Thursday, January 13, 2011

Moving Pictures

I saw True Grit last night. It was good. As a general rule I avoid remakes, because, really, what's the point, but you know, it's the Coen Brothers. Even their crappy movies are pretty good.

Now that I'm out of the coveted 18-35 year old age range, nobody gives a shit what I think about movies, and it shows.

Actually, it doesn't seem like Hollywood gives a shit about movies, period. Three quarters of most movies are remade from an older, better movie (True Grit gets the Awesomeness Exception), or based on some TV show that nobody liked 30 years ago, or a video game or a comic book nobody cared about. And do you think anyone involved in any way in shit like The A-Team or GI Joe actually cared about it? Did the directors or writers really yearn to tell a story? Did the actors really try to find the inner B.A. Baracus? No, they didn't care, and I think they actually hate anyone who actually paid money or wasted their precious cable time to see their shitty movies.


The indie ghetto is almost as bad, but at least you don't feel the hate for the audience from every frame. More like condescension. You know as soon as you see the handwritten credits while a guy and girl tonelessly sing with a kazoo or ukulele, you're gonna get a story about a guy who works as a crossword puzzle editor who's gonna meet a girl who knits sweaters for birds navigate their way through the trials and tribulations of being young, quirky, and upper middle-class.

Then there's a gazillion CGI movies where plastic shiny animals trade pop culture references and fart at each other, but as I'm childless, I don't have to watch those.

It's been said there are only a handful of original stories, everything since the time of the Greeks or Cavemen or whatever has just been updating and refining these universal themes. But there are really only two themes for a good movie.

There is only "Holy Crap! Check this out!" and "Listen to this story." Examples of "Holy Crap! Check this out" would embrace everything from Buster Keaton to musicals to martial arts to exploitation flicks. "Listen to this story" could be anything from "There's this cab driver who's all messed up" to "This village keeps getting raided so they try to find some protection" to "This cowboy goes on a 5 year obsessive quest to track down his niece."

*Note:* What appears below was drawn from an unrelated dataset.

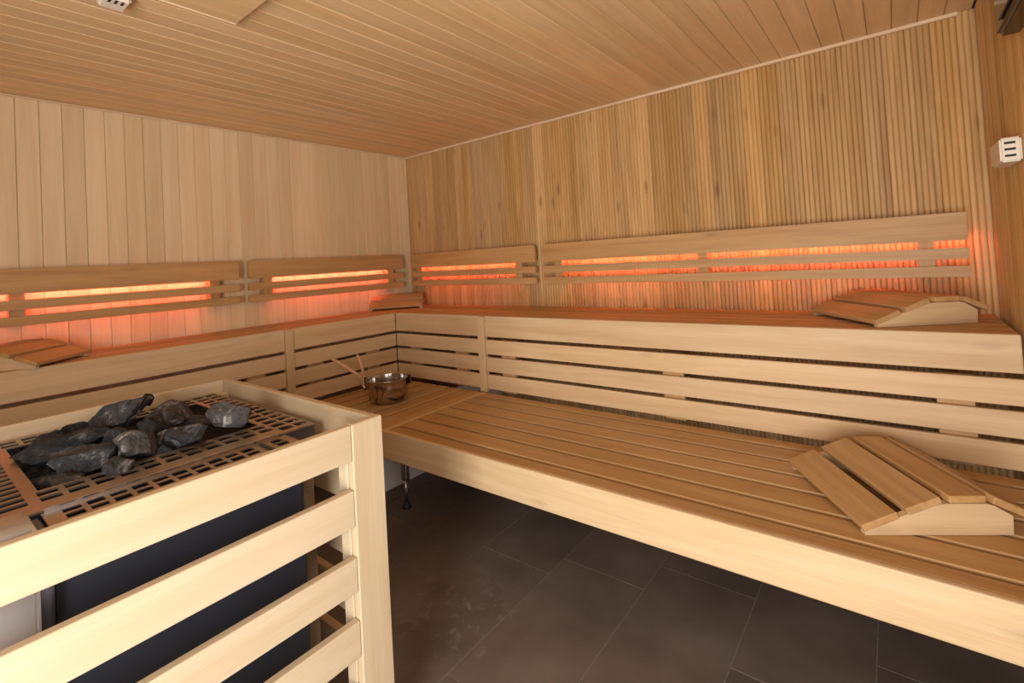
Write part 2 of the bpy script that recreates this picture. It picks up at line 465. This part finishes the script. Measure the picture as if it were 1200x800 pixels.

Obviously, "Listen to this story" could apply to anything, even movies based on crappy kid's TV shows that were made to sell toys, but it has an important qualifier. As soon as you have to add sentence like "Yeah, you remember that old commercial/sci-fi movie from the '50s/TV show," the "Listen to this" story gets weakened, and eventually dies. If you have to add, "Someone wears a fat suit and farts a lot" or "Nicolas Cage and John Travolta" or "Adam Sandler and his less-funny friends" or "Yeah, it's Will Smith's kid" the genre shrivels up.

Is this a perfect system? No, it's not. It's more a "I'll know it when I see it" system. But it works for me. I guess. I'm watching a PBS American Experience on the Civil War as I write this, so maybe I am too old to comment on pop culture.

3 comments:

D. Thomas said...

But True Grit is not a remake of the first movie at all. They went back to the novel. That's a different category altogether.

Unknown said...

Well said. I couldn't agree more. It's why I am so grateful for companies such as Kino, HVE, or Criterion. I'm always finding great films that I wouldn't have found (or heard of) elsewhere. It's how I found Jules Dassin and Werner Herzog. But sadly, many of these films are from times long ago.

I suppose there are a few contemporaries out there I enjoy such as: Wes Anderson, David Fincher, or Yoji Yamada. Even Aronofsky is OK in my opinion; though I had high expectations for him after Pi, but so far it's been a mixed bag. I'll still check out Black Swan.

Oh, and by the way, Criterion is releasing GI Joe on Blu-ray as a 7 disc set including round-table commentaries from the first generation action figures. I didn't think Snake Eyes could talk so that should be interesting.

Patrick Hughes said...

This just in - a movie based on 80s video game classic Missile Command is now in production.

And I'm, ummm... Actually not kidding about that, by the way.